Do this
Write out the listing below again, precisely as it is given.

Supplied data
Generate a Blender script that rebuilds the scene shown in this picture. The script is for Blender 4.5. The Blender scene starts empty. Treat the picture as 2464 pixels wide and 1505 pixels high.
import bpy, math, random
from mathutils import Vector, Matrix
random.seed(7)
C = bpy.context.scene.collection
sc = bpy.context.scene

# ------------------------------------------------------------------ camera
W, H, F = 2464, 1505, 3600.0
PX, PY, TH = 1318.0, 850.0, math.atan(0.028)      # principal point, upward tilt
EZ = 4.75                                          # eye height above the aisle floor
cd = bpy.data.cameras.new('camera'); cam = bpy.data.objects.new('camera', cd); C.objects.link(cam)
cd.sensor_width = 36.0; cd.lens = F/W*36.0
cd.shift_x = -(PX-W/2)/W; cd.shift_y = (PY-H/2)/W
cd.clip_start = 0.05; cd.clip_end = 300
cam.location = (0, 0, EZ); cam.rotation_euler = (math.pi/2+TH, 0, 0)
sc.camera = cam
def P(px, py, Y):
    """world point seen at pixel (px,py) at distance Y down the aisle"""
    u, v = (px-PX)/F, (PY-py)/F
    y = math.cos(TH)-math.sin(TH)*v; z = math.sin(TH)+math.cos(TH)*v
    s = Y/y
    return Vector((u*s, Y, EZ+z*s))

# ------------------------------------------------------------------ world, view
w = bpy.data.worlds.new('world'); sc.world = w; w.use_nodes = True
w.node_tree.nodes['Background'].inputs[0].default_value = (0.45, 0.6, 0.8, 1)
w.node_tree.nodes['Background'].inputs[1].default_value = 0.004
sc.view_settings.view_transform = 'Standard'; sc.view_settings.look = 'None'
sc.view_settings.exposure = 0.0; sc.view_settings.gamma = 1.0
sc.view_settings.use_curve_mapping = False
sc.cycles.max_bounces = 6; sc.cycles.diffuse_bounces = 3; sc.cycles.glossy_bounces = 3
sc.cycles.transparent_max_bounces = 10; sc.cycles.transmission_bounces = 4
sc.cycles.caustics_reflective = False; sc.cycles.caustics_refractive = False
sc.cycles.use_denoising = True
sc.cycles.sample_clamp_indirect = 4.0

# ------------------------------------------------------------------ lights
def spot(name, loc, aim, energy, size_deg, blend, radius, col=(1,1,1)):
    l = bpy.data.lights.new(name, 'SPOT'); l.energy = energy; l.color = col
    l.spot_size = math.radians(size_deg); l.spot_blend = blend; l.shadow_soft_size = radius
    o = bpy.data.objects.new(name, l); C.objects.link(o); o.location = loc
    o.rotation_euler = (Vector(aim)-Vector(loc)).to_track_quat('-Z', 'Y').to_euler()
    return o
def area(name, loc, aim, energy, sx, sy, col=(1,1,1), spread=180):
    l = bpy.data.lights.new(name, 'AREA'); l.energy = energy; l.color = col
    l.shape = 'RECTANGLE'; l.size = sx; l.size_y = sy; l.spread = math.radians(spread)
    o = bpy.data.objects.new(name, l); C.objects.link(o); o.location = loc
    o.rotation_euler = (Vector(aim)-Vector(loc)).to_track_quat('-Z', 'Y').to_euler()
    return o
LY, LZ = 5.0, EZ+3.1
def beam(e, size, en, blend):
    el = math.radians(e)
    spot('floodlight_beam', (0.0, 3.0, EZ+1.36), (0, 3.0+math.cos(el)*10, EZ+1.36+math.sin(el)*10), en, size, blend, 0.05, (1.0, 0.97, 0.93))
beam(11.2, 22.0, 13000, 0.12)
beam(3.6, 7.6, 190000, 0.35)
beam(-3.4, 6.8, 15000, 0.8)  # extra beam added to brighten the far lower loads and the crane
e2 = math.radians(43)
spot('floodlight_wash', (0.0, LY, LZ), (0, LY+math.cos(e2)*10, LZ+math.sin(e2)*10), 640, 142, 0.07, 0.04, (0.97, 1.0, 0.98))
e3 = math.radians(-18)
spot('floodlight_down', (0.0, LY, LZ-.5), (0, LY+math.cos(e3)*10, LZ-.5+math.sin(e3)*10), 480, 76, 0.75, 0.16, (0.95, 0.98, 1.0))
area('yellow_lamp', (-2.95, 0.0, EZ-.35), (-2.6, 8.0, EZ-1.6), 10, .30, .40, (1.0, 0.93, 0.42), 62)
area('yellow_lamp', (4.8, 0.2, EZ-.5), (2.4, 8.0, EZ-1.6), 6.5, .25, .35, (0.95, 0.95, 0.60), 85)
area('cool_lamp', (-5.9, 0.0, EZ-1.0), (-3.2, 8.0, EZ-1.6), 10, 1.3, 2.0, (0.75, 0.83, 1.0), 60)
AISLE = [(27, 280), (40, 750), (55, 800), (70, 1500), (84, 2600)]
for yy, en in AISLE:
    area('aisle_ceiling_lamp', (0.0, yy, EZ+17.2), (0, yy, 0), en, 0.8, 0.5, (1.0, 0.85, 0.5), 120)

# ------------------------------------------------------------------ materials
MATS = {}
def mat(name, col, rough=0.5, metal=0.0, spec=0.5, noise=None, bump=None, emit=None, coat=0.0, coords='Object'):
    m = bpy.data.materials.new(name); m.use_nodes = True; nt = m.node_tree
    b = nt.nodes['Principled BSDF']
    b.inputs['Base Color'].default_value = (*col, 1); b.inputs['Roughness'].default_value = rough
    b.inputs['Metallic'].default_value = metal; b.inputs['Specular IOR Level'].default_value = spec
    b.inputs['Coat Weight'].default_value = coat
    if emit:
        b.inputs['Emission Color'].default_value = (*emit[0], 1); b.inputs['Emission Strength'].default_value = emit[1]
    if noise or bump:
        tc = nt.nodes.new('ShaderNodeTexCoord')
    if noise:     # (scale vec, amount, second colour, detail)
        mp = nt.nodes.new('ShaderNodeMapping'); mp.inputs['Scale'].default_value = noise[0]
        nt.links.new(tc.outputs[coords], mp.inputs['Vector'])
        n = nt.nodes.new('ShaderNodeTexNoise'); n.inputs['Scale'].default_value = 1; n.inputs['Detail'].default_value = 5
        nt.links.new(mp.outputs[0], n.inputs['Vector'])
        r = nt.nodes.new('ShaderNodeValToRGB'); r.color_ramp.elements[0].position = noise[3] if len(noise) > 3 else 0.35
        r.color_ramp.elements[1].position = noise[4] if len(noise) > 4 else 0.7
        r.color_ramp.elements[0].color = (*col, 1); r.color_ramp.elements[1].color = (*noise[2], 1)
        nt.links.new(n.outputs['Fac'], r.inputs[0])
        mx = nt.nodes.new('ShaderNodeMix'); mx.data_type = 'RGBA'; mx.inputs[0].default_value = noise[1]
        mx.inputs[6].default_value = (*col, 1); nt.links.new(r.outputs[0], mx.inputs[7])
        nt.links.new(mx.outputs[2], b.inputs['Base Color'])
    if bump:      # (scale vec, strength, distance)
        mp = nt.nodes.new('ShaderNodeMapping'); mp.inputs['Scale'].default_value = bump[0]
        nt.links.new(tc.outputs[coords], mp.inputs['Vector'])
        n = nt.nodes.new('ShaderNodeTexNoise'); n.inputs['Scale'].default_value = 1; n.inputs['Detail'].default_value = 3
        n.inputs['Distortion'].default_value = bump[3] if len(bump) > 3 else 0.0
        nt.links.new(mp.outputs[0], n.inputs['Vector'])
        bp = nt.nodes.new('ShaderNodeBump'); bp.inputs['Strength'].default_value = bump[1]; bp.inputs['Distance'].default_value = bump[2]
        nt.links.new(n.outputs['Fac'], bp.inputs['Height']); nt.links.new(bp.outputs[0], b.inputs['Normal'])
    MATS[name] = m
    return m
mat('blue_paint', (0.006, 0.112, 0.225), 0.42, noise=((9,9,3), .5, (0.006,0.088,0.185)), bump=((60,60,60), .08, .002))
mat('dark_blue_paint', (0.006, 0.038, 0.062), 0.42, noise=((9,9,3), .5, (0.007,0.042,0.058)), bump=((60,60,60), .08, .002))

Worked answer
Generate a Blender script that rebuilds the scene shown in this picture. The script is for Blender 4.5. The Blender scene starts empty. Treat the picture as 2464 pixels wide and 1505 pixels high.
import bpy, math, random
from mathutils import Vector, Matrix
random.seed(7)
C = bpy.context.scene.collection
sc = bpy.context.scene

# ------------------------------------------------------------------ camera
W, H, F = 2464, 1505, 3600.0
PX, PY, TH = 1318.0, 850.0, math.atan(0.028)      # principal point, upward tilt
EZ = 4.75                                          # eye height above the aisle floor
cd = bpy.data.cameras.new('camera'); cam = bpy.data.objects.new('camera', cd); C.objects.link(cam)
cd.sensor_width = 36.0; cd.lens = F/W*36.0
cd.shift_x = -(PX-W/2)/W; cd.shift_y = (PY-H/2)/W
cd.clip_start = 0.05; cd.clip_end = 300
cam.location = (0, 0, EZ); cam.rotation_euler = (math.pi/2+TH, 0, 0)
sc.camera = cam
def P(px, py, Y):
    """world point seen at pixel (px,py) at distance Y down the aisle"""
    u, v = (px-PX)/F, (PY-py)/F
    y = math.cos(TH)-math.sin(TH)*v; z = math.sin(TH)+math.cos(TH)*v
    s = Y/y
    return Vector((u*s, Y, EZ+z*s))

# ------------------------------------------------------------------ world, view
w = bpy.data.worlds.new('world'); sc.world = w; w.use_nodes = True
w.node_tree.nodes['Background'].inputs[0].default_value = (0.45, 0.6, 0.8, 1)
w.node_tree.nodes['Background'].inputs[1].default_value = 0.004
sc.view_settings.view_transform = 'Standard'; sc.view_settings.look = 'None'
sc.view_settings.exposure = 0.0; sc.view_settings.gamma = 1.0
sc.view_settings.use_curve_mapping = False
sc.cycles.max_bounces = 6; sc.cycles.diffuse_bounces = 3; sc.cycles.glossy_bounces = 3
sc.cycles.transparent_max_bounces = 10; sc.cycles.transmission_bounces = 4
sc.cycles.caustics_reflective = False; sc.cycles.caustics_refractive = False
sc.cycles.use_denoising = True
sc.cycles.sample_clamp_indirect = 4.0

# ------------------------------------------------------------------ lights
def spot(name, loc, aim, energy, size_deg, blend, radius, col=(1,1,1)):
    l = bpy.data.lights.new(name, 'SPOT'); l.energy = energy; l.color = col
    l.spot_size = math.radians(size_deg); l.spot_blend = blend; l.shadow_soft_size = radius
    o = bpy.data.objects.new(name, l); C.objects.link(o); o.location = loc
    o.rotation_euler = (Vector(aim)-Vector(loc)).to_track_quat('-Z', 'Y').to_euler()
    return o
def area(name, loc, aim, energy, sx, sy, col=(1,1,1), spread=180):
    l = bpy.data.lights.new(name, 'AREA'); l.energy = energy; l.color = col
    l.shape = 'RECTANGLE'; l.size = sx; l.size_y = sy; l.spread = math.radians(spread)
    o = bpy.data.objects.new(name, l); C.objects.link(o); o.location = loc
    o.rotation_euler = (Vector(aim)-Vector(loc)).to_track_quat('-Z', 'Y').to_euler()
    return o
LY, LZ = 5.0, EZ+3.1
def beam(e, size, en, blend):
    el = math.radians(e)
    spot('floodlight_beam', (0.0, 3.0, EZ+1.36), (0, 3.0+math.cos(el)*10, EZ+1.36+math.sin(el)*10), en, size, blend, 0.05, (1.0, 0.97, 0.93))
beam(11.2, 22.0, 13000, 0.12)
beam(3.6, 7.6, 190000, 0.35)
beam(-3.4, 6.8, 15000, 0.8)  # extra beam added to brighten the far lower loads and the crane
e2 = math.radians(43)
spot('floodlight_wash', (0.0, LY, LZ), (0, LY+math.cos(e2)*10, LZ+math.sin(e2)*10), 640, 142, 0.07, 0.04, (0.97, 1.0, 0.98))
e3 = math.radians(-18)
spot('floodlight_down', (0.0, LY, LZ-.5), (0, LY+math.cos(e3)*10, LZ-.5+math.sin(e3)*10), 480, 76, 0.75, 0.16, (0.95, 0.98, 1.0))
area('yellow_lamp', (-2.95, 0.0, EZ-.35), (-2.6, 8.0, EZ-1.6), 10, .30, .40, (1.0, 0.93, 0.42), 62)
area('yellow_lamp', (4.8, 0.2, EZ-.5), (2.4, 8.0, EZ-1.6), 6.5, .25, .35, (0.95, 0.95, 0.60), 85)
area('cool_lamp', (-5.9, 0.0, EZ-1.0), (-3.2, 8.0, EZ-1.6), 10, 1.3, 2.0, (0.75, 0.83, 1.0), 60)
AISLE = [(27, 280), (40, 750), (55, 800), (70, 1500), (84, 2600)]
for yy, en in AISLE:
    area('aisle_ceiling_lamp', (0.0, yy, EZ+17.2), (0, yy, 0), en, 0.8, 0.5, (1.0, 0.85, 0.5), 120)

# ------------------------------------------------------------------ materials
MATS = {}
def mat(name, col, rough=0.5, metal=0.0, spec=0.5, noise=None, bump=None, emit=None, coat=0.0, coords='Object'):
    m = bpy.data.materials.new(name); m.use_nodes = True; nt = m.node_tree
    b = nt.nodes['Principled BSDF']
    b.inputs['Base Color'].default_value = (*col, 1); b.inputs['Roughness'].default_value = rough
    b.inputs['Metallic'].default_value = metal; b.inputs['Specular IOR Level'].default_value = spec
    b.inputs['Coat Weight'].default_value = coat
    if emit:
        b.inputs['Emission Color'].default_value = (*emit[0], 1); b.inputs['Emission Strength'].default_value = emit[1]
    if noise or bump:
        tc = nt.nodes.new('ShaderNodeTexCoord')
    if noise:     # (scale vec, amount, second colour, detail)
        mp = nt.nodes.new('ShaderNodeMapping'); mp.inputs['Scale'].default_value = noise[0]
        nt.links.new(tc.outputs[coords], mp.inputs['Vector'])
        n = nt.nodes.new('ShaderNodeTexNoise'); n.inputs['Scale'].default_value = 1; n.inputs['Detail'].default_value = 5
        nt.links.new(mp.outputs[0], n.inputs['Vector'])
        r = nt.nodes.new('ShaderNodeValToRGB'); r.color_ramp.elements[0].position = noise[3] if len(noise) > 3 else 0.35
        r.color_ramp.elements[1].position = noise[4] if len(noise) > 4 else 0.7
        r.color_ramp.elements[0].color = (*col, 1); r.color_ramp.elements[1].color = (*noise[2], 1)
        nt.links.new(n.outputs['Fac'], r.inputs[0])
        mx = nt.nodes.new('ShaderNodeMix'); mx.data_type = 'RGBA'; mx.inputs[0].default_value = noise[1]
        mx.inputs[6].default_value = (*col, 1); nt.links.new(r.outputs[0], mx.inputs[7])
        nt.links.new(mx.outputs[2], b.inputs['Base Color'])
    if bump:      # (scale vec, strength, distance)
        mp = nt.nodes.new('ShaderNodeMapping'); mp.inputs['Scale'].default_value = bump[0]
        nt.links.new(tc.outputs[coords], mp.inputs['Vector'])
        n = nt.nodes.new('ShaderNodeTexNoise'); n.inputs['Scale'].default_value = 1; n.inputs['Detail'].default_value = 3
        n.inputs['Distortion'].default_value = bump[3] if len(bump) > 3 else 0.0
        nt.links.new(mp.outputs[0], n.inputs['Vector'])
        bp = nt.nodes.new('ShaderNodeBump'); bp.inputs['Strength'].default_value = bump[1]; bp.inputs['Distance'].default_value = bump[2]
        nt.links.new(n.outputs['Fac'], bp.inputs['Height']); nt.links.new(bp.outputs[0], b.inputs['Normal'])
    MATS[name] = m
    return m
mat('blue_paint', (0.006, 0.112, 0.225), 0.42, noise=((9,9,3), .5, (0.006,0.088,0.185)), bump=((60,60,60), .08, .002))
mat('dark_blue_paint', (0.006, 0.038, 0.062), 0.42, noise=((9,9,3), .5, (0.007,0.042,0.058)), bump=((60,60,60), .08, .002))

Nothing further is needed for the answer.